GOAL → Select lines where the word "Python" appears.
*-*-*
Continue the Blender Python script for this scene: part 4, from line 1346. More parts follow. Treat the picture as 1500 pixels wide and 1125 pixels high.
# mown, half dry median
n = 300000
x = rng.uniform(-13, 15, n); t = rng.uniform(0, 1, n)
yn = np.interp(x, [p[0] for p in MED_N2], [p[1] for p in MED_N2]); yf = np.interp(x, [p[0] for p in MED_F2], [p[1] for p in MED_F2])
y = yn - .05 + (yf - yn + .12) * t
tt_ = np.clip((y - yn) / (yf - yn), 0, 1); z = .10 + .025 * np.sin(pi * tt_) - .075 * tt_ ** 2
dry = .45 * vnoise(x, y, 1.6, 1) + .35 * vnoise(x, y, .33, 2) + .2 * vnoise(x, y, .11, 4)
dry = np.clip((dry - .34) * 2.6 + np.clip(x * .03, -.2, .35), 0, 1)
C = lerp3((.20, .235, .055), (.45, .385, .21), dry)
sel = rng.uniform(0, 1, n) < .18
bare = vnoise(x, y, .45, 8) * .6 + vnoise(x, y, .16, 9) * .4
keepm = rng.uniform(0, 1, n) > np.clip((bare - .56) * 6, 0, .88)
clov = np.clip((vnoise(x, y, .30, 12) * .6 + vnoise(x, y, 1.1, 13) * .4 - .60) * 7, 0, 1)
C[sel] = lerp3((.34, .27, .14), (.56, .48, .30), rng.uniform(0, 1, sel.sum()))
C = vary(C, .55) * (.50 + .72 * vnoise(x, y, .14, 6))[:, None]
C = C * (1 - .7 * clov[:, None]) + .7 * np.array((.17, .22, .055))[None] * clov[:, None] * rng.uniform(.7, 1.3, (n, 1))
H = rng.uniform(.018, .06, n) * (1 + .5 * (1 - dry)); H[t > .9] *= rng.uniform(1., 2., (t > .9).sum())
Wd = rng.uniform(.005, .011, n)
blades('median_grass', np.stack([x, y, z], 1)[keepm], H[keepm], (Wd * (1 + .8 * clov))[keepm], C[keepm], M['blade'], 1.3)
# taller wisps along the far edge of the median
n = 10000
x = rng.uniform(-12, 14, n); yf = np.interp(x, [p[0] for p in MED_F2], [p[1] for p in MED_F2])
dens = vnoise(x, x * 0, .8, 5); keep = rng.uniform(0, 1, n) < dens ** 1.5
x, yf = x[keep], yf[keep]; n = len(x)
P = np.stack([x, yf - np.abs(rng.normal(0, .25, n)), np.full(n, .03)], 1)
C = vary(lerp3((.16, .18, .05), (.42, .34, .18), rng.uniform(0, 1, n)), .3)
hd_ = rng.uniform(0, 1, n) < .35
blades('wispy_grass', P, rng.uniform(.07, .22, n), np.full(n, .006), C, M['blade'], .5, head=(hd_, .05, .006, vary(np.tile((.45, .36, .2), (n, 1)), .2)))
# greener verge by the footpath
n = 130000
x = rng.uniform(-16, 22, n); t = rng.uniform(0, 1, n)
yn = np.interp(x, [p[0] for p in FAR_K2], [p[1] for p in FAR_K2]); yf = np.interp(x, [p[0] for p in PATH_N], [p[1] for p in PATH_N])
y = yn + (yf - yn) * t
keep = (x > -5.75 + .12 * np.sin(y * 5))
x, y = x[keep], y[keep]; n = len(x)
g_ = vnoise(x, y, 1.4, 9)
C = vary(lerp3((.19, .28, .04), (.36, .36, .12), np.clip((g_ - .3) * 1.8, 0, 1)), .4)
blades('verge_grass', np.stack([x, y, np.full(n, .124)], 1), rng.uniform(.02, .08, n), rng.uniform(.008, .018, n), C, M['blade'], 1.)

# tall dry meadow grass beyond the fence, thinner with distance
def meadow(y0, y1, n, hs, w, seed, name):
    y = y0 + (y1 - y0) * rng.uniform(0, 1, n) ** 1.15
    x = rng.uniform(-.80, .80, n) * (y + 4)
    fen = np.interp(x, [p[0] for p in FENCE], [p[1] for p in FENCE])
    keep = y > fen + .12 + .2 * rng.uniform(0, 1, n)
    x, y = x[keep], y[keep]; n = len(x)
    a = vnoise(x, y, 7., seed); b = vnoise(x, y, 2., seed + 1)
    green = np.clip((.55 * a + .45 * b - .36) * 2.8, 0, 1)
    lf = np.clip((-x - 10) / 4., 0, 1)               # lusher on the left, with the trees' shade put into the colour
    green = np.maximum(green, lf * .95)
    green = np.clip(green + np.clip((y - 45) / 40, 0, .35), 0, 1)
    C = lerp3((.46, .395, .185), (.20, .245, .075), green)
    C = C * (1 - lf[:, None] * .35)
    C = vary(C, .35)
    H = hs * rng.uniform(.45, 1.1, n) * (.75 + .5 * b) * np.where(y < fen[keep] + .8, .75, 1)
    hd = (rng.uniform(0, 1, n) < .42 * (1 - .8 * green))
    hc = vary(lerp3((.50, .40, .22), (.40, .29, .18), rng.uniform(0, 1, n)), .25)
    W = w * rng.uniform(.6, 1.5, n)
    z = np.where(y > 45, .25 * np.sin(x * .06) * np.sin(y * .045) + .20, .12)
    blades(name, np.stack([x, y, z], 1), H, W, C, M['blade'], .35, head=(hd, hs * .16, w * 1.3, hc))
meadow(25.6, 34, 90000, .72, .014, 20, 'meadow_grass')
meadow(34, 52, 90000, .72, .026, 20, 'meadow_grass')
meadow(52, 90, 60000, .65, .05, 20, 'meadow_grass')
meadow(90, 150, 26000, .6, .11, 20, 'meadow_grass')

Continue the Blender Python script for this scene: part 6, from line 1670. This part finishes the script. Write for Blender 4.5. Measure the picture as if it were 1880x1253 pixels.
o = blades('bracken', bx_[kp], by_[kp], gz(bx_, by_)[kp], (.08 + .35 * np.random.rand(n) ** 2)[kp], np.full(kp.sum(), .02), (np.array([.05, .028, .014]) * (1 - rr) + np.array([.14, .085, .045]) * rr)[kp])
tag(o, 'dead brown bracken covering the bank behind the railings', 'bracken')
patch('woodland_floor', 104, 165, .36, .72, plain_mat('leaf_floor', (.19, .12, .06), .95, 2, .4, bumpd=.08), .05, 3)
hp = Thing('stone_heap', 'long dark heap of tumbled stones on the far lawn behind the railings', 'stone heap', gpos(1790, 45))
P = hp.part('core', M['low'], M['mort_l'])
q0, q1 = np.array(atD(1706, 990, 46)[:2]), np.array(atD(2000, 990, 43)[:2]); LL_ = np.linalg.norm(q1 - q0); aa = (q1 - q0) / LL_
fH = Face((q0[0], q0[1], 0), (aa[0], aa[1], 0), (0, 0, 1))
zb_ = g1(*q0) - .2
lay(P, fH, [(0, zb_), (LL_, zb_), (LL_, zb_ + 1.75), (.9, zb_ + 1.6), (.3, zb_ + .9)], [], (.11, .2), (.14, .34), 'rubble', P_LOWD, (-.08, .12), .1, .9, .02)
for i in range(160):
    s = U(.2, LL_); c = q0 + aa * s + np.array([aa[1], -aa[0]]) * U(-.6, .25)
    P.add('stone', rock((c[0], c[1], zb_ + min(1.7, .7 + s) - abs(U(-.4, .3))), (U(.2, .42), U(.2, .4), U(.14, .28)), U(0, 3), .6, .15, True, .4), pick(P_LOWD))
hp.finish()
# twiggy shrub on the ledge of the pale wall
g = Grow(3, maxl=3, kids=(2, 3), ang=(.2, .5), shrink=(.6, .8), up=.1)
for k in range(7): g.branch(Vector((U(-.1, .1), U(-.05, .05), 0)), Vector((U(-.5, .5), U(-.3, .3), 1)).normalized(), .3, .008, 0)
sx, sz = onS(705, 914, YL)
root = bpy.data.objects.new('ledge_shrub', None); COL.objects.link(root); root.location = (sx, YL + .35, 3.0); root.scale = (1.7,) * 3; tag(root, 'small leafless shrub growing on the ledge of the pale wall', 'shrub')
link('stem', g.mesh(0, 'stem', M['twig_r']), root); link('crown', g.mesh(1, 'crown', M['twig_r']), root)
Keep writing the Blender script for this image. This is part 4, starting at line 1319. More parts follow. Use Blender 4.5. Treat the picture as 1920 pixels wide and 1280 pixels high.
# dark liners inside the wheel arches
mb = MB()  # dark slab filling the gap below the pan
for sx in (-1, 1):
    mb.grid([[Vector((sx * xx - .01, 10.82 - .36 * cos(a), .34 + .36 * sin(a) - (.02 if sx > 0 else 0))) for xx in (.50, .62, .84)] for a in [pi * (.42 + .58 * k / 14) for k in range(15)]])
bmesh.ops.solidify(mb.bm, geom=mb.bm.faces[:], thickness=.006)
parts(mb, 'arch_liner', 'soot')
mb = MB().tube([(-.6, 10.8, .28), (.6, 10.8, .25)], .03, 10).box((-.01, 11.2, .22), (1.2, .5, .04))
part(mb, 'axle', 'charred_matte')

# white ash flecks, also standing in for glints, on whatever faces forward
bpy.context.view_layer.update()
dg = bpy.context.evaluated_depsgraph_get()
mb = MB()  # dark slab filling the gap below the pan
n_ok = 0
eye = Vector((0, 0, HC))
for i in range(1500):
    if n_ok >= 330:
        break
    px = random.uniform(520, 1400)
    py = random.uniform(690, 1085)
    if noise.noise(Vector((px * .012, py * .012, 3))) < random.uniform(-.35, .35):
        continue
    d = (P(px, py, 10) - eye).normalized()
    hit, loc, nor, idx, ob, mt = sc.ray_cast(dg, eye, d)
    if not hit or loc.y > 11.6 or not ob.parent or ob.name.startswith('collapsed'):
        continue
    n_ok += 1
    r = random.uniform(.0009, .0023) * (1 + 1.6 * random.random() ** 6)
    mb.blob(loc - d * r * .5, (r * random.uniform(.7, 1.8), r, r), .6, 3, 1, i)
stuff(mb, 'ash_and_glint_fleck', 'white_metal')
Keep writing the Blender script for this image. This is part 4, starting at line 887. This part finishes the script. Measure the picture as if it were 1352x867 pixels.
*-*-*
RESULT →
Continue the Blender Python script for this scene: part 4, from line 1346. More parts follow. Treat the picture as 1500 pixels wide and 1125 pixels high.
Continue the Blender Python script for this scene: part 6, from line 1670. This part finishes the script. Write for Blender 4.5. Measure the picture as if it were 1880x1253 pixels.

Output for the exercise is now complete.